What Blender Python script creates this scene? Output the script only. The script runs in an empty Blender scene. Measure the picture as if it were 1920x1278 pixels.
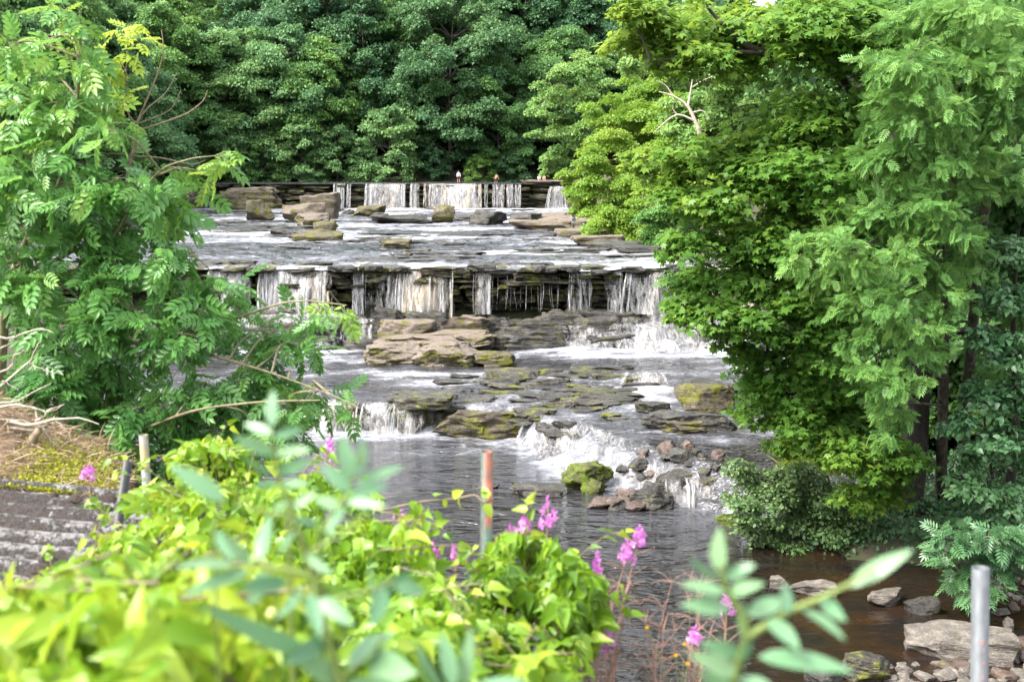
import bpy, math, random
import numpy as np
from mathutils import Vector

# ------------------------------------------------------------------ camera, world, sun, exposure
SC = bpy.context.scene
COL = SC.collection
CAMZ = 12.06
FPX = 2133.0
PITCH = math.atan((639.0 - 325.0) / FPX)
cam_d = bpy.data.cameras.new('camera')
cam = bpy.data.objects.new('camera', cam_d)
COL.objects.link(cam)
cam.location = (0, 0, CAMZ)
cam.rotation_euler = (math.pi / 2 - PITCH, 0, 0)
cam_d.sensor_width = 36.0
cam_d.lens = FPX / 1920.0 * 36.0
cam_d.clip_end = 2000
cam_d.clip_start = 0.05
cam_d.dof.use_dof = True
cam_d.dof.focus_distance = 34.0
cam_d.dof.aperture_fstop = 4.0
SC.camera = cam

SUN_EL = math.radians(50)
SUN_AZ = math.radians(-116)          # measured from +Y towards +X : sun stands high to the left, a little behind the camera
wd = bpy.data.worlds.new('World')
SC.world = wd
wd.use_nodes = True
wn = wd.node_tree
wn.nodes.clear()
w_out = wn.nodes.new('ShaderNodeOutputWorld')
w_bg = wn.nodes.new('ShaderNodeBackground')
w_sky = wn.nodes.new('ShaderNodeTexSky')
w_sky.sky_type = 'NISHITA'
w_sky.sun_disc = False
w_sky.sun_elevation = SUN_EL
w_sky.sun_rotation = SUN_AZ
w_sky.air_density = 1.6
w_sky.dust_density = 5.0
w_sky.ozone_density = 1.0
w_hsv = wn.nodes.new('ShaderNodeHueSaturation')      # thin bright cloud: the same sky, paler
w_hsv.inputs['Saturation'].default_value = 0.36
wn.links.new(w_sky.outputs[0], w_hsv.inputs['Color'])
wn.links.new(w_hsv.outputs[0], w_bg.inputs[0])
w_bg.inputs[1].default_value = 0.15
wn.links.new(w_bg.outputs[0], w_out.inputs[0])

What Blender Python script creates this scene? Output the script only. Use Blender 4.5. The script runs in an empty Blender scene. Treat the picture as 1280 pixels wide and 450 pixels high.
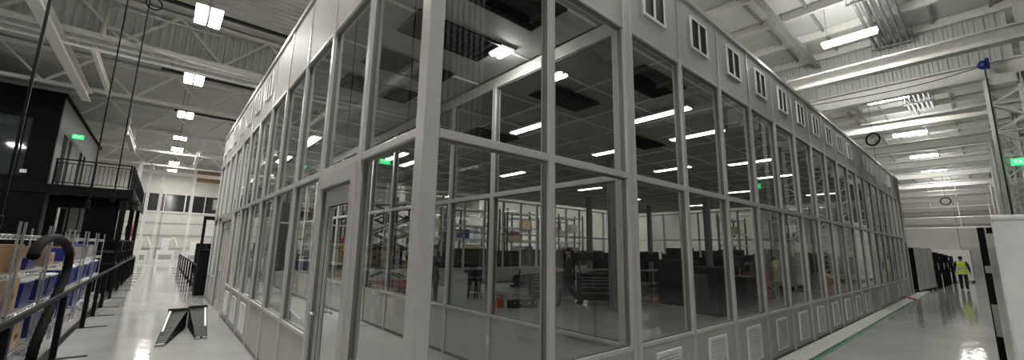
import bpy, bmesh, math, random
from mathutils import Vector, Matrix
random.seed(7)
S = bpy.context.scene
COL = S.collection
ORG = {}
V = Vector

# ------------------------------------------------------------------ materials
MATS = {}
def mat(name, col, rough=0.5, metal=0.0, var=0.06, scale=6.0, bump=0.0, spec=0.5, coat=0.0):
    if name in MATS: return MATS[name]
    m = bpy.data.materials.new(name); m.use_nodes = True
    nt = m.node_tree; b = nt.nodes['Principled BSDF']
    tc = nt.nodes.new('ShaderNodeTexCoord'); nz = nt.nodes.new('ShaderNodeTexNoise')
    nz.inputs['Scale'].default_value = scale; nz.inputs['Detail'].default_value = 4
    nt.links.new(tc.outputs['Object'], nz.inputs['Vector'])
    cr = nt.nodes.new('ShaderNodeValToRGB')
    e = cr.color_ramp.elements
    e[0].position = 0.3; e[1].position = 0.7
    e[0].color = tuple(max(0, c*(1-var)) for c in col)+(1,)
    e[1].color = tuple(min(1, c*(1+var)) for c in col)+(1,)
    nt.links.new(nz.outputs['Fac'], cr.inputs['Fac']); nt.links.new(cr.outputs['Color'], b.inputs['Base Color'])
    b.inputs['Roughness'].default_value = rough; b.inputs['Metallic'].default_value = metal
    b.inputs['Specular IOR Level'].default_value = spec
    if coat: b.inputs['Coat Weight'].default_value = coat; b.inputs['Coat Roughness'].default_value = 0.08
    if bump:
        bp = nt.nodes.new('ShaderNodeBump'); bp.inputs['Strength'].default_value = bump
        bp.inputs['Distance'].default_value = 0.01
        nt.links.new(nz.outputs['Fac'], bp.inputs['Height']); nt.links.new(bp.outputs['Normal'], b.inputs['Normal'])
    MATS[name] = m; return m
def emit(name, col, strength):
    m = bpy.data.materials.new(name); m.use_nodes = True
    nt = m.node_tree; nt.nodes.remove(nt.nodes['Principled BSDF'])
    e = nt.nodes.new('ShaderNodeEmission'); e.inputs['Color'].default_value = col+(1,); e.inputs['Strength'].default_value = strength
    nt.links.new(e.outputs[0], nt.nodes['Material Output'].inputs['Surface'])
    MATS[name] = m; return m
def glass(name, tint, gain=1.35):
    m = bpy.data.materials.new(name); m.use_nodes = True
    nt = m.node_tree; nt.nodes.remove(nt.nodes['Principled BSDF'])
    N = nt.nodes.new; L = nt.links.new
    tr = N('ShaderNodeBsdfTransparent'); tr.inputs['Color'].default_value = tint+(1,)
    tr2 = N('ShaderNodeBsdfTransparent')
    gl = N('ShaderNodeBsdfGlossy'); gl.inputs['Roughness'].default_value = 0.0; gl.inputs['Color'].default_value = (0.95,0.98,0.96,1)
    tc = N('ShaderNodeTexCoord'); nz = N('ShaderNodeTexNoise'); nz.inputs['Scale'].default_value = 1.3
    bp = N('ShaderNodeBump'); bp.inputs['Strength'].default_value = 0.012; bp.inputs['Distance'].default_value = 0.05
    L(tc.outputs['Object'], nz.inputs['Vector']); L(nz.outputs['Fac'], bp.inputs['Height']); L(bp.outputs['Normal'], gl.inputs['Normal'])
    fr = N('ShaderNodeFresnel'); fr.inputs['IOR'].default_value = 1.5
    mu = N('ShaderNodeMath'); mu.operation = 'MULTIPLY'; mu.inputs[1].default_value = gain; mu.use_clamp = True
    L(fr.outputs[0], mu.inputs[0])
    mx = N('ShaderNodeMixShader'); L(mu.outputs[0], mx.inputs[0]); L(tr.outputs[0], mx.inputs[1]); L(gl.outputs[0], mx.inputs[2])
    ge = N('ShaderNodeNewGeometry'); mx2 = N('ShaderNodeMixShader')
    L(ge.outputs['Backfacing'], mx2.inputs[0]); L(mx.outputs[0], mx2.inputs[1]); L(tr2.outputs[0], mx2.inputs[2])
    L(mx2.outputs[0], nt.nodes['Material Output'].inputs['Surface'])
    MATS[name] = m; return m

PANEL = mat('painted_panel', (0.47,0.46,0.435), 0.55, var=0.03, scale=3)
ALU = mat('painted_aluminium', (0.52,0.51,0.485), 0.32, var=0.03, scale=4)
ALUD = mat('grey_gasket', (0.16,0.16,0.155), 0.5)
SILLW = mat('bright_aluminium', (0.62,0.61,0.58), 0.28, 0.3, var=0.03)
VENTW = mat('vent_white', (0.80,0.82,0.80), 0.45)
WHITE = mat('white_paint', (0.62,0.61,0.58), 0.45)
STEELW = mat('white_steel', (0.66,0.66,0.62), 0.5, var=0.08)
STEELG = mat('grey_steel', (0.30,0.30,0.28), 0.5, var=0.1)
GALV = mat('galvanised_steel', (0.26,0.265,0.27), 0.4, 0.6, var=0.12)
CHROME = mat('chrome_wire', (0.50,0.50,0.50), 0.3, 0.9)
BLACK = mat('black_steel', (0.006,0.006,0.0065), 0.5, var=0.2, spec=0.10)
BLACKM = mat('black_matt', (0.005,0.005,0.0055), 0.75, var=0.2, spec=0.06)
DARK = mat('dark_grey', (0.022,0.023,0.022), 0.5, spec=0.2)
RUBBER = mat('black_rubber', (0.007,0.007,0.007), 0.7, spec=0.06, bump=0.2, scale=60)
CHARC = mat('charcoal_cladding', (0.006,0.0063,0.0068), 0.6, var=0.15, spec=0.06)
CARD = mat('cardboard', (0.30,0.19,0.10), 0.8, var=0.12, scale=9)
CARDL = mat('pale_cardboard', (0.42,0.30,0.18), 0.8, var=0.1)
TAPE = mat('packing_tape', (0.50,0.40,0.24), 0.35)
BLUE = mat('blue_plastic', (0.010,0.020,0.16), 0.35, var=0.1)
LIDW = mat('white_plastic', (0.80,0.80,0.78), 0.4)
RED = mat('red_paint', (0.38,0.03,0.025), 0.4)
DRED = mat('dark_red_paint', (0.16,0.02,0.02), 0.45)
ORANGE = mat('orange_plastic', (0.55,0.12,0.04), 0.45)
YELLOW = mat('yellow_paint', (0.50,0.36,0.06), 0.5)
GREENT = mat('green_tape', (0.02,0.16,0.08), 0.5)
BROWN = mat('plywood', (0.26,0.17,0.10), 0.7, var=0.2)
TILE = mat('ceiling_tile', (0.27,0.28,0.265), 0.8, bump=0.1, scale=40)
GRIDM = mat('ceiling_grid', (0.62,0.63,0.60), 0.5)
WALLW = mat('white_wall', (0.50,0.485,0.45), 0.6, var=0.06, scale=1.2)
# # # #
Work required >>
Which lines hold the word "picture"? Copy each of them from the records.

Result of this task >>
What Blender Python script creates this scene? Output the script only. The script runs in an empty Blender scene. Measure the picture as if it were 1920x1278 pixels.
What Blender Python script creates this scene? Output the script only. Use Blender 4.5. The script runs in an empty Blender scene. Treat the picture as 1280 pixels wide and 450 pixels high.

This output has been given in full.